A ultra-realistic story by the author of The Dybbuk




One of the things my blog is about is giving what voice I can to the lost, the forgotten, those with no one to speak for them.  

My post on The Dybbuk - contains background information on S. Ansky


S. Ansky (1863 to 1920, Russia) is of great cultural and literary interest.  His life was a fascinating patchwork.  David Roskies does a wonderful job of explaining his great importance and the tumult within his psyche.  I have previously posted on his classic drama, The Dybbuk and one of his short stories, "Go Tell it to a Goy".  His work is now a subject of heavy scholarly interest as perhaps our best window into Jewish life in late Czarist Russia.   

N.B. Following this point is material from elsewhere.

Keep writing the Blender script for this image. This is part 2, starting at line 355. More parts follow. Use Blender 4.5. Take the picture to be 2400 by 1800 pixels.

"The Tavern" gives us a hyper-realistic darker than Zola look at a day in the life in a tavern in a small town in late Czarist Russia. This is not your Fiddler on the Roof type place.   The tavern, run by two Jewish women, it was considered not fit work for a man, caters to the everyday people of the mixed Gentile and Jewish community.  It is a place where people come to drink very cheap vodka until they are totally drunk, make business deals, get some food, socialize, and act like a big deal in front of everyone else.  The owners quickly size up all the patrons.  A man drinking alone is probably a wife beater, an old begger woman selling some linen is probably a fence and a woman alone in the tavern is seen as either a prostitute or as waiting for her husband to come in so she can castigate him as a drunken bum.  The patrons abuse the owners verbally, drink and eat on credit and use the bar as a second home.  When a petty Czarist inspector comes in the owners suck up to him and when he leaves they curse him.  We see a son and mother at a secluded table, the son trying to console his mother for the beating his father last gave her.  Political meetings sometimes go on in the back room.  

I know this sounds grim but it really made me feel I was there and it was just a lot of fun to read this superbly done story.  There is drama and it was fun to see the patrons come and go.  

Ansky spent a lot of time in Paris and I can see, or maybe imagine, the influence of Balzac on him.  

There are several more short stories in The Dybbuk and other Writings and I look forward to reading them.

I was kindly given the full Yale Yiddish Library by the publisher.


Reading these books has opened up a new reading world for me.  Many of the original readers,and their descendants,of these works, along with the books,  were burned by the Nazis.  

Mel u

1 comment:

  1. This short story does sound like it would be interesting and fun to read. I have not read much (any?) Yiddish literature.